The current inkblot interminglings of Palestinian and Israeli territories could only be sustained if the two tribes were willing to coexist more or less peacefully. Without that, separation has the attraction of clarity: Us here, them there.
But the interminglings of Palestinians and Israelis are not just territorial; they include elaborate economic dependencies. Will those be severed? And with what consequences?
What of Jerusalem?
With what Solomonic surgical technique do you approach that baby?

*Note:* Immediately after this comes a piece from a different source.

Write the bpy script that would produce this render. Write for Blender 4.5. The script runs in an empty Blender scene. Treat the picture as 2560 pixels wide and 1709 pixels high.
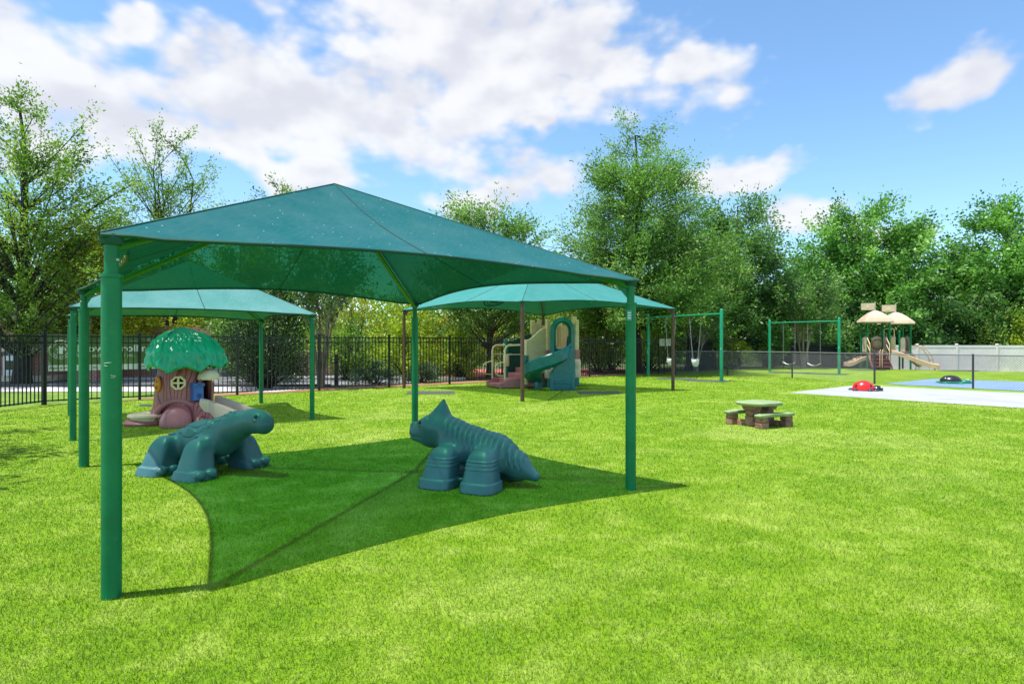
import bpy, math, random
import numpy as np
from mathutils import Vector, Matrix

# ------------------------------------------------------------------ camera, sky, sun, exposure
scene = bpy.context.scene
C = scene.collection
R = math.radians
cam_d = bpy.data.cameras.new('camera'); cam = bpy.data.objects.new('camera', cam_d); C.objects.link(cam)
cam.location = (0, 0, 1.6); cam.rotation_euler = (R(90), 0, 0)
cam_d.sensor_width = 36; cam_d.lens = 21.61; cam_d.clip_start = 0.05; cam_d.clip_end = 3000
scene.camera = cam
SUN_DIR = Vector((-0.262, -0.08, 1.0)).normalized()          # towards the sun
SUN_EL = math.asin(SUN_DIR.z); SUN_AZ = math.atan2(SUN_DIR.x, SUN_DIR.y)
sun_d = bpy.data.lights.new('sun', 'SUN'); sun = bpy.data.objects.new('sun', sun_d); C.objects.link(sun)
sun_d.energy = 2.8; sun_d.angle = R(0.53); sun_d.color = (1.0, 0.955, 0.88)
sun.rotation_euler = SUN_DIR.to_track_quat('Z', 'Y').to_euler(); sun.location = (-10, -5, 40)
vs = scene.view_settings
scene.display_settings.display_device = 'sRGB'
vs.view_transform = 'Standard'; vs.look = 'None'; vs.gamma = 1; vs.exposure = 1.42; vs.use_curve_mapping = False
cy = scene.cycles
cy.use_denoising = True; cy.max_bounces = 7; cy.diffuse_bounces = 3; cy.glossy_bounces = 3
cy.transmission_bounces = 4; cy.transparent_max_bounces = 12; cy.caustics_reflective = False; cy.caustics_refractive = False
cy.sample_clamp_indirect = 6

def px_dir(x, y):                                              # azimuth, elevation of a spot in the sky
    u = (x - 1280) / 1536.6; v = (854.5 - y) / 1536.6
    return math.atan(u), math.atan(v / math.hypot(1, u))

def make_world():
    w = bpy.data.worlds.new('World'); scene.world = w; w.use_nodes = True
    nt = w.node_tree; N = nt.nodes; L = nt.links; N.clear()
    def mth(op, a, b=None, c=None):
        n = N.new('ShaderNodeMath'); n.operation = op
        for i, s in enumerate((a, b, c)):
            if s is None: continue
            if isinstance(s, (int, float)): n.inputs[i].default_value = s
            else: L.new(s, n.inputs[i])
        return n.outputs[0]
    def vm(op, a, b=None):
        n = N.new('ShaderNodeVectorMath'); n.operation = op
        for i, s in enumerate((a, b)):
            if s is None: continue
            if isinstance(s, tuple): n.inputs[i].default_value = s
            else: L.new(s, n.inputs[i])
        return n
    def rng(v, a, b, c, d, smooth=True):
        n = N.new('ShaderNodeMapRange'); n.interpolation_type = 'SMOOTHSTEP' if smooth else 'LINEAR'
        L.new(v, n.inputs[0])
        for i, x in enumerate((a, b, c, d)): n.inputs[i + 1].default_value = x
        return n.outputs[0]
    tc = N.new('ShaderNodeTexCoord'); sp = N.new('ShaderNodeSeparateXYZ'); L.new(tc.outputs['Generated'], sp.inputs[0])
    az = mth('ARCTAN2', sp.outputs[0], sp.outputs[1]); el = mth('ARCSINE', sp.outputs[2])
    cb = N.new('ShaderNodeCombineXYZ'); L.new(az, cb.inputs[0]); L.new(el, cb.inputs[1]); q = cb.outputs[0]
    blobs = [(130,190,360,150),(330,80,110,50),(640,215,300,165),(880,285,500,125),(1080,90,420,140),(1400,120,320,160),
             (1340,230,380,95),(1690,180,170,75),(330,320,300,80),(560,365,150,50),(60,330,200,110),
             (785,440,185,60),(1340,440,165,85),(1870,440,200,52),(2010,545,130,70),(2400,190,150,68),
             (1330,312,60,26),(1150,520,120,45),(2230,590,120,40)]
    ell = []
    for (x, y, rx, ry) in blobs:
        a, e = px_dir(x, y); k = math.cos(a) / 1536.6
        ell.append((a, e, rx * k * max(.6, math.cos(a)), ry * k))
    rr = random.Random(5)
    for i in range(16):                                        # the same broken cumulus goes on all round
        a = R(50 + 260 * (i + .5) / 16); a = a if a < math.pi else a - 2 * math.pi
        ell.append((a, R(rr.uniform(8, 42)), R(rr.uniform(8, 18)), R(rr.uniform(3, 7))))
    for i in range(40):                                        # unseen clouds overhead, added to raise the ambient light
        ell.append((rr.uniform(-3.1, 3.1), R(rr.uniform(44, 84)), R(rr.uniform(14, 30)), R(rr.uniform(4, 8))))
    den = None; q0 = q
    wn = N.new('ShaderNodeTexNoise'); wn.noise_dimensions = '2D'; wn.inputs['Scale'].default_value = 6.5; wn.inputs['Detail'].default_value = 4; L.new(q, wn.inputs['Vector'])
    q = vm('ADD', q, vm('MULTIPLY', vm('SUBTRACT', wn.outputs['Color'], (.5, .5, .5)).outputs[0], (.11, .075, 0)).outputs[0]).outputs[0]
    for (a, e, rx, ry) in ell:
        s = vm('SUBTRACT', q, (a, e, 0)).outputs[0]
        s = vm('MULTIPLY', s, (1 / rx, 1 / ry, 0)).outputs[0]
        l = vm('LENGTH', s).outputs['Value']
        d = mth('SUBTRACT', 1.0, l)
        den = d if den is None else mth('SMOOTH_MAX', den, d, .25)
    def fbm(scale, vec, det=7, rough=.55):
        n = N.new('ShaderNodeTexNoise'); n.noise_dimensions = '2D'; n.inputs['Scale'].default_value = scale; n.inputs['Detail'].default_value = det
        n.inputs['Roughness'].default_value = rough; L.new(vec, n.inputs['Vector']); return n.outputs['Fac']
    qs = vm('MULTIPLY', q0, (1.0, 1.7, 1)).outputs[0]
    up = vm('ADD', qs, (-0.012, 0.035, 0)).outputs[0]
    def puff(vec):
        v = N.new('ShaderNodeTexVoronoi'); v.voronoi_dimensions = '2D'; v.feature = 'SMOOTH_F1'; v.inputs['Scale'].default_value = 13; v.inputs['Smoothness'].default_value = .6
        v.inputs['Detail'].default_value = 2; v.inputs['Roughness'].default_value = .5; L.new(vec, v.inputs['Vector'])
        return mth('MULTIPLY', mth('SUBTRACT', .60, v.outputs['Distance']), .45)
    f1 = mth('ADD', fbm(7.5, qs, 9, .50), puff(qs)); f2 = mth('ADD', fbm(7.5, up, 9, .50), puff(up)); wisp = fbm(3.2, qs, 5)
    dd = mth('ADD', den, mth('MULTIPLY', mth('SUBTRACT', f1, .5), 1.3))
    dd = mth('ADD', dd, mth('MULTIPLY', mth('SUBTRACT', wisp, .5), .8))
    mask = rng(dd, -.24, .46, 0, .94)
    g1 = fbm(4.6, qs, 4, .5); g2 = fbm(4.6, vm('ADD', qs, (-.02, .05, 0)).outputs[0], 4, .5)
    lit = mth('ADD', mth('ADD', mth('MULTIPLY', mth('SUBTRACT', g1, g2), 2.2), mth('MULTIPLY', mth('SUBTRACT', f1, f2), .7)), .62)
    lit = mth('SUBTRACT', lit, mth('MULTIPLY', rng(dd, .5, 1.5, 0, 1), .30))
    lit = rng(lit, .1, 1.0, 0, 1)
    mc = N.new('ShaderNodeMix'); mc.data_type = 'RGBA'
    L.new(lit, mc.inputs['Factor']); mc.inputs['A'].default_value = (3.05, 3.1, 3.38, 1); mc.inputs['B'].default_value = (3.95, 3.96, 4.0, 1)
    sky = N.new('ShaderNodeTexSky'); sky.sky_type = 'NISHITA'; sky.sun_disc = False
    sky.sun_elevation = SUN_EL; sky.sun_rotation = SUN_AZ; sky.air_density = 1.0; sky.dust_density = 0.25; sky.ozone_density = 4.0; sky.altitude = 300
    mx = N.new('ShaderNodeMix'); mx.data_type = 'RGBA'; L.new(mask, mx.inputs['Factor'])
    tn = N.new('ShaderNodeMix'); tn.data_type = 'RGBA'; tn.blend_type = 'MULTIPLY'; tn.inputs['Factor'].default_value = 1; L.new(sky.outputs[0], tn.inputs['A']); tn.inputs['B'].default_value = (.85, .96, .96, 1)   # white balance of the camera
    L.new(tn.outputs['Result'], mx.inputs['A']); L.new(mc.outputs['Result'], mx.inputs['B'])
    bg = N.new('ShaderNodeBackground'); bg.inputs[1].default_value = 0.095; L.new(mx.outputs['Result'], bg.inputs[0])
    out = N.new('ShaderNodeOutputWorld'); L.new(bg.outputs[0], out.inputs[0])
    w.cycles.sampling_method = 'MANUAL'; w.cycles.sample_map_resolution = 512
make_world()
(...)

My thought is this: Since both sides cannot live peacefully in the holy city, let neither have it. Vacate the Old City and its holy places the Dome of the Rock, the Western Wall. Bring in the U.N. as a shabbes goy to tend them. The violent ardors that Jerusalem excites profane the place. They turn spiritual yearning into nationalistic fanaticism. The best human impulses (love, generosity) reverse their magnetism, and become the worst (hatred, violence).
Make Jerusalem a forbidden city, uninhabited except by God.